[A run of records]
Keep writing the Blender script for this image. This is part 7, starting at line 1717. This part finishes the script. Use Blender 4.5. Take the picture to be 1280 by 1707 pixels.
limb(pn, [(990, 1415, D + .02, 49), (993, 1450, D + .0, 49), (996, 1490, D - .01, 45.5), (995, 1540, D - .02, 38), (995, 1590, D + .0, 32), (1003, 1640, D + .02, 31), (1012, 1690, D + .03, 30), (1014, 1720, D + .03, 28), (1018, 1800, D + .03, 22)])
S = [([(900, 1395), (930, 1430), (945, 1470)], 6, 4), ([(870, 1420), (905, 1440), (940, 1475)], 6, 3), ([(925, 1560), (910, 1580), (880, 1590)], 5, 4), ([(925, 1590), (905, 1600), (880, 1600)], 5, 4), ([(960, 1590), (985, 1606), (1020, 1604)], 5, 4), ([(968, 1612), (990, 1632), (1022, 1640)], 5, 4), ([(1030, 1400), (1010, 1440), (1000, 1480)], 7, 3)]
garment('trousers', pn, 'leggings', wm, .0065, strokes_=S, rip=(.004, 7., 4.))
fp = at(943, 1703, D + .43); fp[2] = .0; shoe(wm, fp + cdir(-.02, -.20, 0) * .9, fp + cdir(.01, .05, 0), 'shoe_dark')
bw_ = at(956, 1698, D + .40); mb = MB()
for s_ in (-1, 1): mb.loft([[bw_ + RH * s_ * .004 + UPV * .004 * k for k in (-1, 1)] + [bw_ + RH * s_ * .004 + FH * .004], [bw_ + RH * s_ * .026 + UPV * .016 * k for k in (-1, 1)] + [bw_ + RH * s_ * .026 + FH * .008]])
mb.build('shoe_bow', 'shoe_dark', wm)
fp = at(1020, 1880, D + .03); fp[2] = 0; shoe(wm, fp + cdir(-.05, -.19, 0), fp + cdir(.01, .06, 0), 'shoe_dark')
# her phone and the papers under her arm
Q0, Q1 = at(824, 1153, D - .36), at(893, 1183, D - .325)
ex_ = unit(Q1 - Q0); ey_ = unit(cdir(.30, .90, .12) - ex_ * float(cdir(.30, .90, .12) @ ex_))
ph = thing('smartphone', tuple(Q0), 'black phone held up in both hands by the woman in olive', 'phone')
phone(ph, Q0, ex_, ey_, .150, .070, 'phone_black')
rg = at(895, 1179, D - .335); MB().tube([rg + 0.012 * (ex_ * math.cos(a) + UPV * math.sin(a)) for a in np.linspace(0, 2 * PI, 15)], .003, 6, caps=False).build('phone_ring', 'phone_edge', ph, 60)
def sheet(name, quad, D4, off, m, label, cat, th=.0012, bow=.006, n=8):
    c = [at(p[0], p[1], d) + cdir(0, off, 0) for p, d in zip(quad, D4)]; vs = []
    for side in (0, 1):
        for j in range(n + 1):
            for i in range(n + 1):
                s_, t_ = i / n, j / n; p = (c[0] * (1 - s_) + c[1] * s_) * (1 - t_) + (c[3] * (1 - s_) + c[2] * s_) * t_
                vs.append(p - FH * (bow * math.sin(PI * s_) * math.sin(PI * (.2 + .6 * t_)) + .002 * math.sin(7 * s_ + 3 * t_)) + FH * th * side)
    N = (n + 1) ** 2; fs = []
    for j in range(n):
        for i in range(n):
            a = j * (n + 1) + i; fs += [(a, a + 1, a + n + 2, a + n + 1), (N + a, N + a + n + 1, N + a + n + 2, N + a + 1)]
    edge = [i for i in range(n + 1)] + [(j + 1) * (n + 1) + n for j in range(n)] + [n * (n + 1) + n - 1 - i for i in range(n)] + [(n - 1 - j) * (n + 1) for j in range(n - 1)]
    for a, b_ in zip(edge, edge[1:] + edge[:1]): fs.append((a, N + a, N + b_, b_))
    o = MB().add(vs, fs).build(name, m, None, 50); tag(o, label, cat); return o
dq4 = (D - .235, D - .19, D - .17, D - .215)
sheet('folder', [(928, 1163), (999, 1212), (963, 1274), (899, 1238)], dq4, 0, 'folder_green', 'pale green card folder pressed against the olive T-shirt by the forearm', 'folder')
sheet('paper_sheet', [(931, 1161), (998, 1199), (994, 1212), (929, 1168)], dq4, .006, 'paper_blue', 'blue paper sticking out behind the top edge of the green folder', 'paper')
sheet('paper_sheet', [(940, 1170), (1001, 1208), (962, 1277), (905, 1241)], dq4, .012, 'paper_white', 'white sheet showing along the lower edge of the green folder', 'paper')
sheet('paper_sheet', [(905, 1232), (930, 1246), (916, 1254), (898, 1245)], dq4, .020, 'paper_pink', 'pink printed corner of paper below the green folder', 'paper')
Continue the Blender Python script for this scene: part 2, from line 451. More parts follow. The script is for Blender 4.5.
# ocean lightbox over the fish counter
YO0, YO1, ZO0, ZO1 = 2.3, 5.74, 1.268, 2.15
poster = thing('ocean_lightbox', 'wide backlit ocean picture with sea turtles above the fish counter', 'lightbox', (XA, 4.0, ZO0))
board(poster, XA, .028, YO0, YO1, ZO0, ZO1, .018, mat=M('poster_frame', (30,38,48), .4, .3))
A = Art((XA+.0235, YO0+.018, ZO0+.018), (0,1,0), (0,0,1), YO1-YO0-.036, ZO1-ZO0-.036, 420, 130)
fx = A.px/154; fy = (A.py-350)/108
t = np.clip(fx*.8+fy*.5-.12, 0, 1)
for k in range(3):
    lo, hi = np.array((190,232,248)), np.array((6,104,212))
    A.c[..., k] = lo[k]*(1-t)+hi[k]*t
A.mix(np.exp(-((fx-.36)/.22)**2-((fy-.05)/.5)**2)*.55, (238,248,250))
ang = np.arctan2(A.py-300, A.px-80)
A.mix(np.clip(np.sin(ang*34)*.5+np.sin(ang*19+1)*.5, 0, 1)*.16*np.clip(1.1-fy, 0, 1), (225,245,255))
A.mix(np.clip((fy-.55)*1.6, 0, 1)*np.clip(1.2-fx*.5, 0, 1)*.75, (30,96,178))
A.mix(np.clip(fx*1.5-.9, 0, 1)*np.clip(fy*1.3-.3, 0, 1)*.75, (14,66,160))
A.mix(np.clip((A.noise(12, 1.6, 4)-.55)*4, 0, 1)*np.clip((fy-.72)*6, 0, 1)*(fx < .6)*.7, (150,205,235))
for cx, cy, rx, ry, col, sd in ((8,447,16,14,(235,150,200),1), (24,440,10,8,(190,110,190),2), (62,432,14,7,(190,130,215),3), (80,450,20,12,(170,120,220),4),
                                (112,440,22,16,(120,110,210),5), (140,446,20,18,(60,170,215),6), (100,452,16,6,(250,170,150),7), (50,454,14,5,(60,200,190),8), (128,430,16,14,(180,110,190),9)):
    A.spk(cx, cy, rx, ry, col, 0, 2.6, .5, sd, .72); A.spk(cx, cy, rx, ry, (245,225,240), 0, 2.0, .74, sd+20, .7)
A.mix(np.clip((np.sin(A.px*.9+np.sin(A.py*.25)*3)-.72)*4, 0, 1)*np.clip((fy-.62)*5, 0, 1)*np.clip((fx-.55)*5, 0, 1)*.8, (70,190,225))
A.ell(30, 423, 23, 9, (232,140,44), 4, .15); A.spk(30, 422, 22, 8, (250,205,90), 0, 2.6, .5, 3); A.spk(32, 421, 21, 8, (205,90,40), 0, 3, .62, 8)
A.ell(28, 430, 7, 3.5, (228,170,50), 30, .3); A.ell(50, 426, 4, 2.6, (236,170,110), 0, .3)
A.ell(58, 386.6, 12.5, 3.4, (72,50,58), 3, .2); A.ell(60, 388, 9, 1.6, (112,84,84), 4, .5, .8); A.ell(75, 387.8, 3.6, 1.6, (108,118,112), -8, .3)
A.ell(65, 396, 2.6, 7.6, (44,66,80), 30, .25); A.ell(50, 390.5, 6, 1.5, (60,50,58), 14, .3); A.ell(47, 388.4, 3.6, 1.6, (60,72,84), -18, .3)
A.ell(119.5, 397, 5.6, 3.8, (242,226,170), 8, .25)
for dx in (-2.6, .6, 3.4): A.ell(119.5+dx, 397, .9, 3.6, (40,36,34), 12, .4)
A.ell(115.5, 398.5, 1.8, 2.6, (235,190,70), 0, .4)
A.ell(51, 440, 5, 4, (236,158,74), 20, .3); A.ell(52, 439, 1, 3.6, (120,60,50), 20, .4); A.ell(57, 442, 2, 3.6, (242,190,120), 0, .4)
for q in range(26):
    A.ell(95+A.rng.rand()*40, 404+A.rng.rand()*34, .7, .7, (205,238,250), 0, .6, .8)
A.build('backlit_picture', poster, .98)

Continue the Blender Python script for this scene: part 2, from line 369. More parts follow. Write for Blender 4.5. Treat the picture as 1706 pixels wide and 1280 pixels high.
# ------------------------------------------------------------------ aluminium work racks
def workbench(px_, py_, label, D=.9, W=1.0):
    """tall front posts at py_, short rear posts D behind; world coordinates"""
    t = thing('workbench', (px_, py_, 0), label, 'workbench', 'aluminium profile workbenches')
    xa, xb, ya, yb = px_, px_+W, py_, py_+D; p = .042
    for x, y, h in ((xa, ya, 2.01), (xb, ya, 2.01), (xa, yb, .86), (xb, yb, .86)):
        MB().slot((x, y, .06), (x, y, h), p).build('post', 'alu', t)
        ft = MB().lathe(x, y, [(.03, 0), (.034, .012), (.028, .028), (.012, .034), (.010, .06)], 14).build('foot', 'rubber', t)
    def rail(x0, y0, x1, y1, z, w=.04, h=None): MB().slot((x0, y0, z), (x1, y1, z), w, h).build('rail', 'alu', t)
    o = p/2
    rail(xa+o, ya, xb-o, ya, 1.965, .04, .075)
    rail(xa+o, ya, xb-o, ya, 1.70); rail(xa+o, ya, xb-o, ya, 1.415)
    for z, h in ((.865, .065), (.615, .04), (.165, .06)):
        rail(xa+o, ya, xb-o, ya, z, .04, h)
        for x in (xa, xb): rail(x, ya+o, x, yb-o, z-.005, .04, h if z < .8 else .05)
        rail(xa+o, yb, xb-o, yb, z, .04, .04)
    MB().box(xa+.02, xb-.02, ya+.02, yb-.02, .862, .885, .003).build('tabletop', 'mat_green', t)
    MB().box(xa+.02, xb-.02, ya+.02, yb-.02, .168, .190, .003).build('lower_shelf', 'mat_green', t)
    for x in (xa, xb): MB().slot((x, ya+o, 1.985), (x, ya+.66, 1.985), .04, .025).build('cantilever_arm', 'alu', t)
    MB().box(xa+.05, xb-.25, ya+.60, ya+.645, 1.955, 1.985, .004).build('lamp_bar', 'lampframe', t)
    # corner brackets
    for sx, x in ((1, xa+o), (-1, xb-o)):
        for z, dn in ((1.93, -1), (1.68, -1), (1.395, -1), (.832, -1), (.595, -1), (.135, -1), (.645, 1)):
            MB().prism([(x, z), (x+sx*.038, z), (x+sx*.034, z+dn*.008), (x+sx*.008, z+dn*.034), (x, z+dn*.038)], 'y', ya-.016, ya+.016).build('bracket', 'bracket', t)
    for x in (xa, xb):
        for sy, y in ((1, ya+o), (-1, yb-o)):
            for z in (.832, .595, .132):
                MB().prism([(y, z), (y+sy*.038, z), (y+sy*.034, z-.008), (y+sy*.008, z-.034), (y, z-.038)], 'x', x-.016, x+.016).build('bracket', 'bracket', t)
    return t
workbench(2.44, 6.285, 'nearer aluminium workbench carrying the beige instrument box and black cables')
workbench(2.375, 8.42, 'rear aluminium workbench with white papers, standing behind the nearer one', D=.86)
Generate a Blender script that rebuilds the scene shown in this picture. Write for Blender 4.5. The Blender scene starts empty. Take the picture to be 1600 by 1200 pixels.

■ CHALLENGE: Return each line among the entries that holds the word "follow".

■ ANSWER TO THIS EXERCISE:
Continue the Blender Python script for this scene: part 2, from line 451. More parts follow. The script is for Blender 4.5.
Continue the Blender Python script for this scene: part 2, from line 369. More parts follow. Write for Blender 4.5. Treat the picture as 1706 pixels wide and 1280 pixels high.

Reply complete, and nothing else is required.